# [EXERCISE]
Retype only what runs from the first line of the listing to the line holding "UsdGeom.Scope.Define(stage, '/World/Looks')", both included. Do not retype the pictures.
====
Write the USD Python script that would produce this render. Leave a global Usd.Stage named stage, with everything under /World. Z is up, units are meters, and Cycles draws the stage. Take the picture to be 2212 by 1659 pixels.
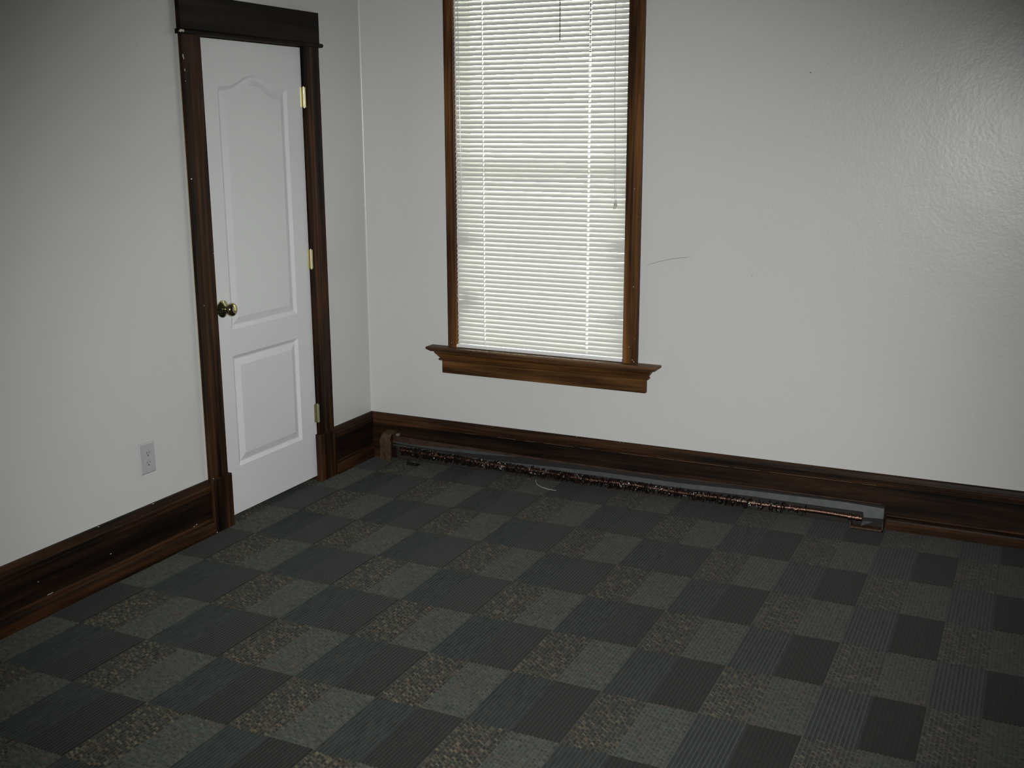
import math, random
import numpy as np, trimesh, manifold3d, usdkit, meshkit
from shapely.geometry import Polygon, box as sbox
from pxr import Usd, UsdGeom, UsdLux, UsdShade, Gf, Sdf

random.seed(7)
rng = np.random.default_rng(7)
stage = Usd.Stage.CreateInMemory()
UsdGeom.SetStageUpAxis(stage, 'Z')
UsdGeom.SetStageMetersPerUnit(stage, 1.0)
UsdGeom.Xform.Define(stage, '/World')
UsdGeom.Scope.Define(stage, '/World/Looks')

# ---------------------------------------------------------------- camera, sky, lamps, exposure
CAM = np.array([3.0930, -4.7643, 1.6873])
YAW, PITCH, ROLL, FPX = 0.44511, -0.228309, -0.00331, 2384.64
fw = np.array([-math.sin(YAW)*math.cos(PITCH), math.cos(YAW)*math.cos(PITCH), math.sin(PITCH)])
rt = np.array([math.cos(YAW), math.sin(YAW), 0.0]); up = np.cross(rt, fw)
rt, up = math.cos(ROLL)*rt+math.sin(ROLL)*up, -math.sin(ROLL)*rt+math.cos(ROLL)*up


def frame(r, u, b, p):
    return Gf.Matrix4d(*r, 0, *u, 0, *b, 0, *p, 1)


cam = UsdGeom.Camera.Define(stage, '/World/camera')
cam.AddTransformOp().Set(frame(rt, up, -fw, CAM))
cam.CreateHorizontalApertureAttr(36.0); cam.CreateVerticalApertureAttr(27.0)
cam.CreateFocalLengthAttr(36.0*FPX/2212)
cam.CreateFStopAttr(0.0)
cam.CreateClippingRangeAttr(Gf.Vec2f(0.05, 200))
cam.CreateExposureAttr(0.0)

dome = UsdLux.DomeLight.Define(stage, '/World/overcast_sky')       # daylight outside the window
dome.CreateColorAttr(Gf.Vec3f(1.0, 1.0, 0.975)); dome.CreateIntensityAttr(3.0)

# the camera's own flash, fired a few centimetres above the lens; its head narrows the beam
FLASH = CAM + 0.02*rt + 0.045*up + 0.03*fw
fl = UsdLux.SphereLight.Define(stage, '/World/camera_flash')
AIM = fw-.072*up+.008*rt; AIM /= np.linalg.norm(AIM)                              # the flash head looks a touch lower than the lens
fl.AddTransformOp().Set(frame((rt-(rt@AIM)*AIM)/np.linalg.norm(rt-(rt@AIM)*AIM), np.cross(rt-(rt@AIM)*AIM, AIM)/np.linalg.norm(rt-(rt@AIM)*AIM), -AIM, FLASH))
fl.CreateRadiusAttr(0.02); fl.CreateIntensityAttr(40800.0); fl.CreateNormalizeAttr(False)
fl.CreateColorAttr(Gf.Vec3f(1.0, 1.0, 0.985))
sh = UsdLux.ShapingAPI.Apply(fl.GetPrim())
sh.CreateShapingConeAngleAttr(35.3); sh.CreateShapingConeSoftnessAttr(1.0)

# ---------------------------------------------------------------- materials
L = '/World/Looks/'


def lin(c):
    return tuple(((x/255)/12.92 if x/255 <= .04045 else ((x/255+.055)/1.055)**2.4) for x in c)


def plain(name, color, rough=.5, metal=0., bump=0., scale=60., var=0., **kw):
    nodes = {'p': ('principled_bsdf', dict(base_color=color, roughness=rough, metallic=metal, **kw)),
             'g': ('geometry', {})}
    links = []
    if var or bump:
        nodes['n'] = ('noise_texture', dict(scale=scale, detail=5., roughness=.6))
        links.append(('g.position', 'n.vector'))
    if var:
        nodes['r'] = ('rgb_ramp', dict(ramp=[(.3, tuple(c*(1-var) for c in color)), (.7, tuple(min(1, c*(1+var)) for c in color))]))
        links += [('n.fac', 'r.fac'), ('r.color', 'p.base_color')]
    if bump:
        nodes['b'] = ('bump', dict(strength=bump, distance=.002))
        links += [('n.fac', 'b.height'), ('b.normal', 'p.normal')]
    return usdkit.material(stage, L+name, nodes, links, surface='p.BSDF')


def wall_paint(name, color, rough, bump):
    # rolled semi-gloss paint over old plaster: fine orange peel and broad waves
    nodes = {'g': ('geometry', {}),
             'n': ('noise_texture', dict(scale=70., detail=3., roughness=.55)),
             'w': ('noise_texture', dict(scale=6., detail=5., roughness=.6)),
             'm': ('math', dict(math_type='multiply_add', value2=2.2)),
             'b': ('bump', dict(strength=bump, distance=.0011)),
             'c': ('noise_texture', dict(scale=1.3, detail=3.)),
             'r': ('rgb_ramp', dict(ramp=[(.3, tuple(x*.965 for x in color)), (.7, color)])),
             'p': ('principled_bsdf', dict(roughness=rough, specular_ior_level=.5))}
    links = [('g.position', 'n.vector'), ('g.position', 'w.vector'), ('g.position', 'c.vector'), ('w.fac', 'm.value1'),
             ('n.fac', 'm.value3'), ('m.value', 'b.height'), ('b.normal', 'p.normal'), ('c.fac', 'r.fac'), ('r.color', 'p.base_color')]
    return usdkit.material(stage, L+name, nodes, links, surface='p.BSDF')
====
# [SOLVED EXERCISE]
Write the USD Python script that would produce this render. Leave a global Usd.Stage named stage, with everything under /World. Z is up, units are meters, and Cycles draws the stage. Take the picture to be 2212 by 1659 pixels.
import math, random
import numpy as np, trimesh, manifold3d, usdkit, meshkit
from shapely.geometry import Polygon, box as sbox
from pxr import Usd, UsdGeom, UsdLux, UsdShade, Gf, Sdf

random.seed(7)
rng = np.random.default_rng(7)
stage = Usd.Stage.CreateInMemory()
UsdGeom.SetStageUpAxis(stage, 'Z')
UsdGeom.SetStageMetersPerUnit(stage, 1.0)
UsdGeom.Xform.Define(stage, '/World')
UsdGeom.Scope.Define(stage, '/World/Looks')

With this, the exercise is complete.